▶ [Do this] In the records below, find the line that contains "Write the bpy" and the line that contains "PI = math.pi"; write out exactly those two lines and everything between them, without the pictures.

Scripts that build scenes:
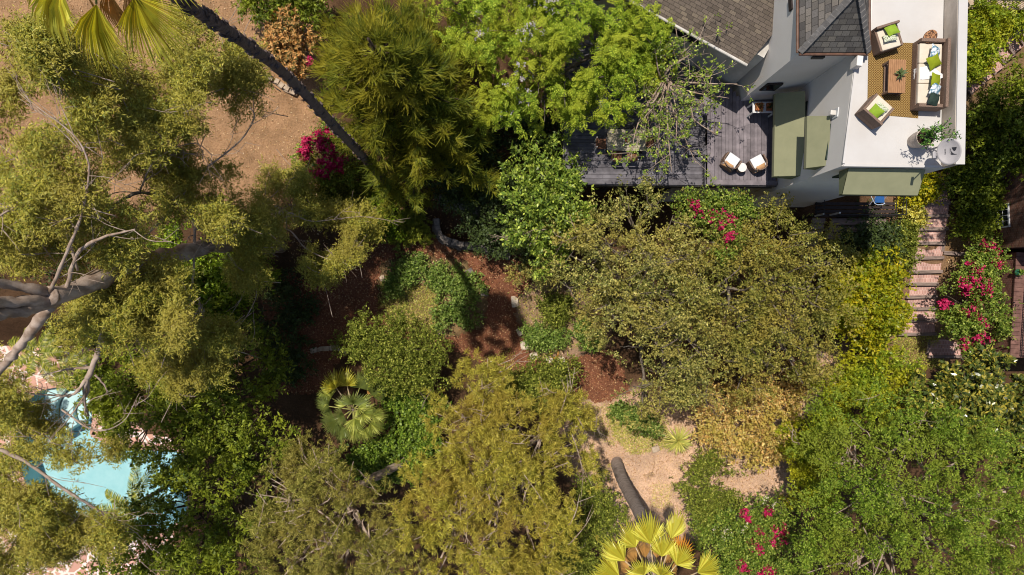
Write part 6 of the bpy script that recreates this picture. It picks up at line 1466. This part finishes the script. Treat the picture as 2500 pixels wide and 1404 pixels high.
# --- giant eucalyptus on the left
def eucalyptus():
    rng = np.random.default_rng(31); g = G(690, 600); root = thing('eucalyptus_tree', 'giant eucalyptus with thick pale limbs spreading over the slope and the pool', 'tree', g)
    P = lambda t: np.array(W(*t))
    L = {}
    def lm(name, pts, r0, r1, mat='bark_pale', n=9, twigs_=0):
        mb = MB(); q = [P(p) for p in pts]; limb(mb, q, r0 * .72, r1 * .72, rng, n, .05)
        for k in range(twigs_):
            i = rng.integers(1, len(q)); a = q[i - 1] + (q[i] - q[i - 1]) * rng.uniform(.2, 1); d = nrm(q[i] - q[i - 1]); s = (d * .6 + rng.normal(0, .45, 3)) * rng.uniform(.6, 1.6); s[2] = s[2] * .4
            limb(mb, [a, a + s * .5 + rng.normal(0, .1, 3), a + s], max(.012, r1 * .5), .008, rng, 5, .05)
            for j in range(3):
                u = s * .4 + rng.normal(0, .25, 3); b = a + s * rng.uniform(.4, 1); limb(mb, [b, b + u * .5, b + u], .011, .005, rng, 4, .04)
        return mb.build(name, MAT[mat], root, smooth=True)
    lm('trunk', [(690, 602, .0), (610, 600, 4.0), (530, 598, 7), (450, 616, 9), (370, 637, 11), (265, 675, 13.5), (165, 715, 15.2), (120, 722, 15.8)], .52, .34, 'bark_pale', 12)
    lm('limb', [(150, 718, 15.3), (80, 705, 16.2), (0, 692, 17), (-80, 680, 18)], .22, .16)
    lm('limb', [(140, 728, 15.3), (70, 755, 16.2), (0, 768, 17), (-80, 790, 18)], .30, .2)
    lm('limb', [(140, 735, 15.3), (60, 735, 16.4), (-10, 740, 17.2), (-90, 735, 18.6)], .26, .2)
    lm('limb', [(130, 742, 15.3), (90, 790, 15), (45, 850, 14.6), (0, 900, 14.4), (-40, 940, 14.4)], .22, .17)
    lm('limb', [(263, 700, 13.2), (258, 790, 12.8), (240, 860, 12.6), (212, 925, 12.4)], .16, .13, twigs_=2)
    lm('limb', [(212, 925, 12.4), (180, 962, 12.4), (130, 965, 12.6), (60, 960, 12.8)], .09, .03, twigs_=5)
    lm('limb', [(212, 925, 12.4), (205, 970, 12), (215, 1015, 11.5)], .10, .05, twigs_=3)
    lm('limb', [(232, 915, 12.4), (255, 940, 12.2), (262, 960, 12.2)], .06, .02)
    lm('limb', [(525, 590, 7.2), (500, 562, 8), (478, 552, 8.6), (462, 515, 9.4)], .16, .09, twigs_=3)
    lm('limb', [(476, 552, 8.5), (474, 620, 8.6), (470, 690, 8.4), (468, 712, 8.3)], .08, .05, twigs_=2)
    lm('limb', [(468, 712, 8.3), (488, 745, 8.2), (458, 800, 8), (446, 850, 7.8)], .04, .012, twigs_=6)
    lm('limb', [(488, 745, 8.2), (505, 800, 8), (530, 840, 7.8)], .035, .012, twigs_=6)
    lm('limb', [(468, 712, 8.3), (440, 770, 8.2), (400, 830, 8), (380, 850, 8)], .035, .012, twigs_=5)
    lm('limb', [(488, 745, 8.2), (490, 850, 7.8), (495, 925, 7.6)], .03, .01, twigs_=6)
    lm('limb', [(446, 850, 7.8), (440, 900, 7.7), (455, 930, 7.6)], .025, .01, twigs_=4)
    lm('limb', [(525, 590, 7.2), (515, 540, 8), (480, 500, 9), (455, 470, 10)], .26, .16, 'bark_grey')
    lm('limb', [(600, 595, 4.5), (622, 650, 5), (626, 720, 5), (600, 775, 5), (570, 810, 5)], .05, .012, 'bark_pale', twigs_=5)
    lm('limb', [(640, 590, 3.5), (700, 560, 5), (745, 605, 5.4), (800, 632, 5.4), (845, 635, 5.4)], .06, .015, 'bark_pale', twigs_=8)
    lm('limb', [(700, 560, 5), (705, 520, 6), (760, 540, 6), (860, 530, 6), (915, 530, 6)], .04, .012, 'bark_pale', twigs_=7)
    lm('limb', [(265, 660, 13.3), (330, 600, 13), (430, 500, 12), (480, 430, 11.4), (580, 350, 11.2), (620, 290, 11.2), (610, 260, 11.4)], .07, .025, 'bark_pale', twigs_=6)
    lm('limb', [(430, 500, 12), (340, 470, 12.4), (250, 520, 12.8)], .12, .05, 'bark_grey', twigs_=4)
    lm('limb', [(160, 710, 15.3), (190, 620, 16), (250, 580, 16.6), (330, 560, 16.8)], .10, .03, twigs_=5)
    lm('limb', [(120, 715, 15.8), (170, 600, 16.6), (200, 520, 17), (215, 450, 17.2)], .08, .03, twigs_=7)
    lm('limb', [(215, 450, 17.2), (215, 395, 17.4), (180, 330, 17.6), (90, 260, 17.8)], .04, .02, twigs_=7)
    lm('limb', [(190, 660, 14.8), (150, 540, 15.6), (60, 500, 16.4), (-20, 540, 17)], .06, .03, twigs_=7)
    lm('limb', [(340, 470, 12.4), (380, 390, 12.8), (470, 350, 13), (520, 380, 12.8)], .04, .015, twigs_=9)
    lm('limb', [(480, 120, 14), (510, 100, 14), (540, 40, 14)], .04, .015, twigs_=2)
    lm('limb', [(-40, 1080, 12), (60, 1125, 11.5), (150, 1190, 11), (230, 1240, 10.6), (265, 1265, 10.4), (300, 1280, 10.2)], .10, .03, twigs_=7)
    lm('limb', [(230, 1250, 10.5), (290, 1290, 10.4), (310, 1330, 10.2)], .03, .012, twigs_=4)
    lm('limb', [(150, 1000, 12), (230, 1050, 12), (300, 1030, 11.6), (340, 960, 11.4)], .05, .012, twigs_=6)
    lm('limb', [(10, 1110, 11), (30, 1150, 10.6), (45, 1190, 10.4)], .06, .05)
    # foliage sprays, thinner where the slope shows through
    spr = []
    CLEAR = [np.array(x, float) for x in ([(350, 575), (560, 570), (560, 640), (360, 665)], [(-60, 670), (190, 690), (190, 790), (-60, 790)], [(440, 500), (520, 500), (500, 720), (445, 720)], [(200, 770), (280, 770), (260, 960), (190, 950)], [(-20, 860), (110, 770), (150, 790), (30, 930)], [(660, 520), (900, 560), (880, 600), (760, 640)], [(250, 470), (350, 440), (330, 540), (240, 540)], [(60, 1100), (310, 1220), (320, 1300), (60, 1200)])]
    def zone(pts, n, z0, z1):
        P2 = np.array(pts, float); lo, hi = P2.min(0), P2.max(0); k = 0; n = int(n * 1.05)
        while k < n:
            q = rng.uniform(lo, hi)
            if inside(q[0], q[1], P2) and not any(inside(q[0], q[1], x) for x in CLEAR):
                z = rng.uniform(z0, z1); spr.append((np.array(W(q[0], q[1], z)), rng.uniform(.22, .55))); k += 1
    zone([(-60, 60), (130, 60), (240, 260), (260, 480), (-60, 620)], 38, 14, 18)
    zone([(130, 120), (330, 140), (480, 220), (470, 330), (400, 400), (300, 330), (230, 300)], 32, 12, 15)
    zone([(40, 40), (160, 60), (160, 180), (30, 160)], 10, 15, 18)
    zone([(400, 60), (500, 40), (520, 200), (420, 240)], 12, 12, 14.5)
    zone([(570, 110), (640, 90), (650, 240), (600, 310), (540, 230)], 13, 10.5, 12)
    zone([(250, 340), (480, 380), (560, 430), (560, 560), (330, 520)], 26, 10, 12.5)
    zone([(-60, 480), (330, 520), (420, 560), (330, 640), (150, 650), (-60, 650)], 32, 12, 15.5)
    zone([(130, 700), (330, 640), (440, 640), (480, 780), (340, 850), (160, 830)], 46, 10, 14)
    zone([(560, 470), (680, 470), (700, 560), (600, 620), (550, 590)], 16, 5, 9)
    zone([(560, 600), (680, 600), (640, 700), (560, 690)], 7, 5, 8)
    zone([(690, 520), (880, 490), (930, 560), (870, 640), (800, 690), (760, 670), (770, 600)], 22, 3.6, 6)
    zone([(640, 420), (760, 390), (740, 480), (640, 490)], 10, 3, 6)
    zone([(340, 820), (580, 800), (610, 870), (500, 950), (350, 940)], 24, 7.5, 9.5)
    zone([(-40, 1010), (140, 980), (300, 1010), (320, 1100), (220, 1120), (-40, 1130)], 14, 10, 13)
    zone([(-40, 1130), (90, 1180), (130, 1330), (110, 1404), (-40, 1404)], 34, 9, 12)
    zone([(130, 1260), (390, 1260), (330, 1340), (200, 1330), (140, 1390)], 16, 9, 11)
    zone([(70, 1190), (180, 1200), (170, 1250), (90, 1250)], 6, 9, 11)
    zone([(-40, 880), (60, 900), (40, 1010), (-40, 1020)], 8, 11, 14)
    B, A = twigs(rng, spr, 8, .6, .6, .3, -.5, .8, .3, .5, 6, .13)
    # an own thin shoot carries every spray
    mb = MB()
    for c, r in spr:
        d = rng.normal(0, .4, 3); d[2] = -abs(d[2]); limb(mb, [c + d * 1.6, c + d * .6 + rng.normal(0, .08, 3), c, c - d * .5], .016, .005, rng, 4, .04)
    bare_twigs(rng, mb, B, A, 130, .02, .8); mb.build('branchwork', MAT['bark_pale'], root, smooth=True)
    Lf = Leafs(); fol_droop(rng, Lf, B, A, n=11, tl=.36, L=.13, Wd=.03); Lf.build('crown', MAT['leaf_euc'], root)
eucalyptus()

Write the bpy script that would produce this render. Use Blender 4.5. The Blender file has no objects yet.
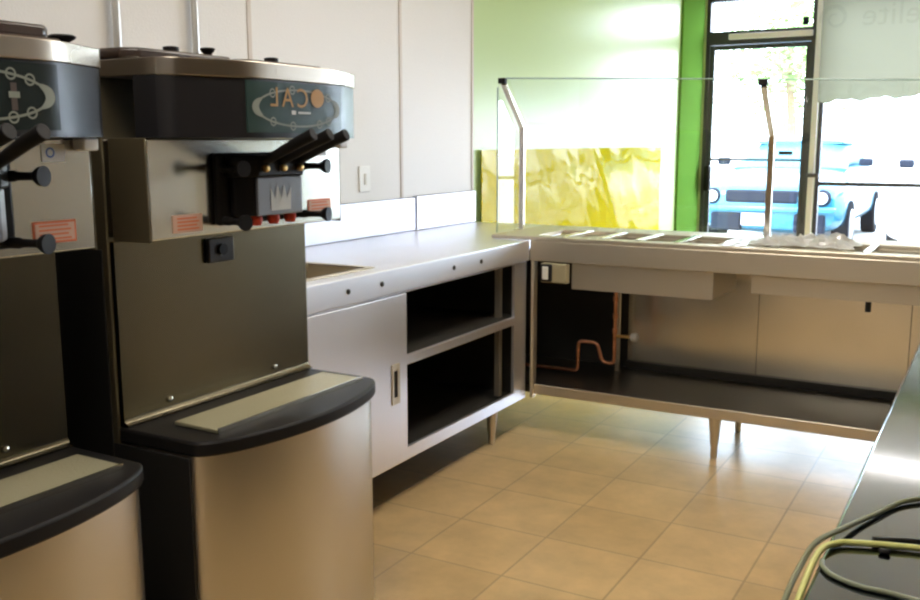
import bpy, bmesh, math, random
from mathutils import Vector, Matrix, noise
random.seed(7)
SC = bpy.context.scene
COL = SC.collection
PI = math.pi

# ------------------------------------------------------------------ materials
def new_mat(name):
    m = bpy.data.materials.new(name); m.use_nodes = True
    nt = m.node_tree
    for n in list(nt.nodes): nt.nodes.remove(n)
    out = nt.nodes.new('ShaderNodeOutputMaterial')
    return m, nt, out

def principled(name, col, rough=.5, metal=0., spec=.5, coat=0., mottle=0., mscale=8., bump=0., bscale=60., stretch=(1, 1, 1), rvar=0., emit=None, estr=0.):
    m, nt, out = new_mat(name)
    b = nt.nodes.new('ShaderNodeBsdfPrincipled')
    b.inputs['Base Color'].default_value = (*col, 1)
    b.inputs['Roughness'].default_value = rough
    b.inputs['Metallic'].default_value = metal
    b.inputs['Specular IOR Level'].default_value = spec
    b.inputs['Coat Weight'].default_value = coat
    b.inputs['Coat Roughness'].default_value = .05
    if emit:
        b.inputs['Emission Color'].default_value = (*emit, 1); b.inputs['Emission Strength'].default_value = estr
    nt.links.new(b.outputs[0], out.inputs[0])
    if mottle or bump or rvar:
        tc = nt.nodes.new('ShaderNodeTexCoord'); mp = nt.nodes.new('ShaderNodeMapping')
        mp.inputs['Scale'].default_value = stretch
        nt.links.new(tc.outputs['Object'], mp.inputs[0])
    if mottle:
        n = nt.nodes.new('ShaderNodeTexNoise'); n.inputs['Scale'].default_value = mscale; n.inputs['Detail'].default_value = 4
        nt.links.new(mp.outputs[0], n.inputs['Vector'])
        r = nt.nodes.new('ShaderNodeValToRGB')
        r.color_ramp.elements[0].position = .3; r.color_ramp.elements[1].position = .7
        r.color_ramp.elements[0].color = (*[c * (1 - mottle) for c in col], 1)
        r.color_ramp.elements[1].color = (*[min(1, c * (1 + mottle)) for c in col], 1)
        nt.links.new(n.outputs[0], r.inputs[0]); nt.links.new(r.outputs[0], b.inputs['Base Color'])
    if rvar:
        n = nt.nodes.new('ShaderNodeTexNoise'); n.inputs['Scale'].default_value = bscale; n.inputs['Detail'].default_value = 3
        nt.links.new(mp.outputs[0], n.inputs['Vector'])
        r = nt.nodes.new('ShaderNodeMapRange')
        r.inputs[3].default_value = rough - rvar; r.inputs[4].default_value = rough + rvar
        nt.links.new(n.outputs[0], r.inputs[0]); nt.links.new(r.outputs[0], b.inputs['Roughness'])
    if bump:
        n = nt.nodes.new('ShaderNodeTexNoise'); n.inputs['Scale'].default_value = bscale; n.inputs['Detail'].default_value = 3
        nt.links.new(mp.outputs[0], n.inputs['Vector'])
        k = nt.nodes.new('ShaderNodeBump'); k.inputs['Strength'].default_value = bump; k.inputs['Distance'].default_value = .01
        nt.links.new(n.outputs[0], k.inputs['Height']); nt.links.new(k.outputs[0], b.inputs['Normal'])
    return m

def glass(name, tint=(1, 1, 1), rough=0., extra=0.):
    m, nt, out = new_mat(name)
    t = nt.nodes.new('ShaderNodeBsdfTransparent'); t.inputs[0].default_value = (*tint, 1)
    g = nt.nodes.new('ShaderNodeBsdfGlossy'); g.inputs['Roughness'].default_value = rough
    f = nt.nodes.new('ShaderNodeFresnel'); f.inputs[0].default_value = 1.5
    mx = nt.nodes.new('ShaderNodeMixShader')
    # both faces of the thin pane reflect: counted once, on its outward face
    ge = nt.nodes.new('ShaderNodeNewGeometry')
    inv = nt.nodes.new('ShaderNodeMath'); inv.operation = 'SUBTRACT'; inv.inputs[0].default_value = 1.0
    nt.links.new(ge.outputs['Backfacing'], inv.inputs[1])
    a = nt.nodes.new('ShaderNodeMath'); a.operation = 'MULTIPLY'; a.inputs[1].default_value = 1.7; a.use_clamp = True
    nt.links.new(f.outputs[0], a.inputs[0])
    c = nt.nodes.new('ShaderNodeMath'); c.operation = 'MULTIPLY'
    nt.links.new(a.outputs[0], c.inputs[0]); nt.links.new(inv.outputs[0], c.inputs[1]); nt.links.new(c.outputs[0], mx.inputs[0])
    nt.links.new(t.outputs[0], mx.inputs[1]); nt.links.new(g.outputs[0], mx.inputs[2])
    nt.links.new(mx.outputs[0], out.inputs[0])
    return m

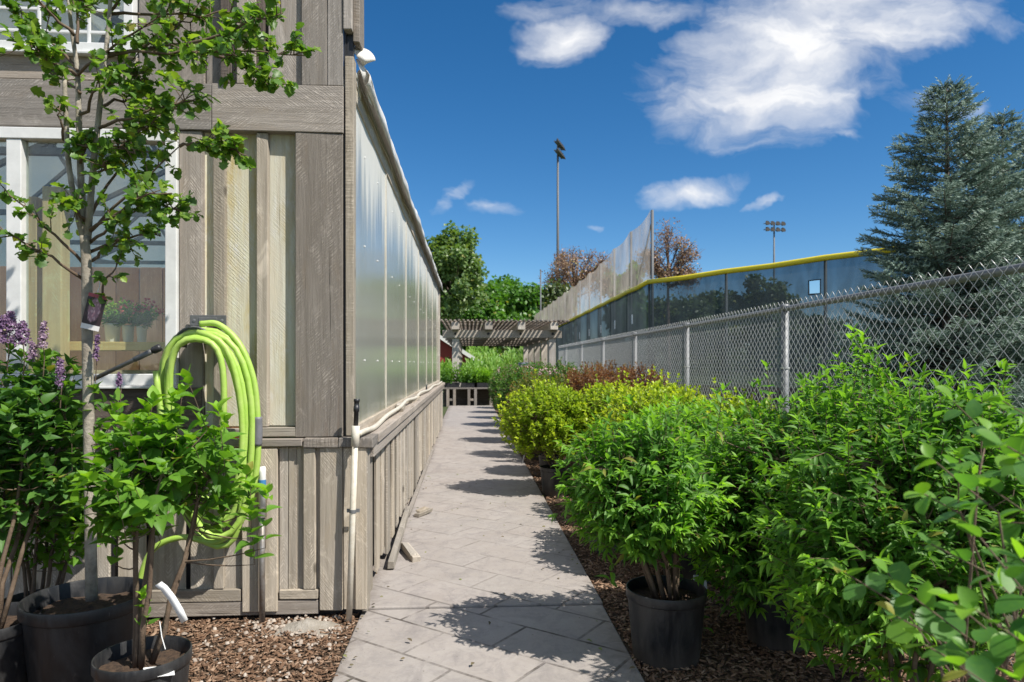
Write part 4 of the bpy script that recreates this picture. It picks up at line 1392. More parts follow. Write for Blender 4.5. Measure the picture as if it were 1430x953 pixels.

▶ [Answer to the problem]
Write the bpy script that would produce this render. Use Blender 4.5. The Blender file has no objects yet.
import bpy, bmesh, math, random
from mathutils import Vector, Matrix, noise
random.seed(7)
SC = bpy.context.scene
COL = SC.collection
PI = math.pi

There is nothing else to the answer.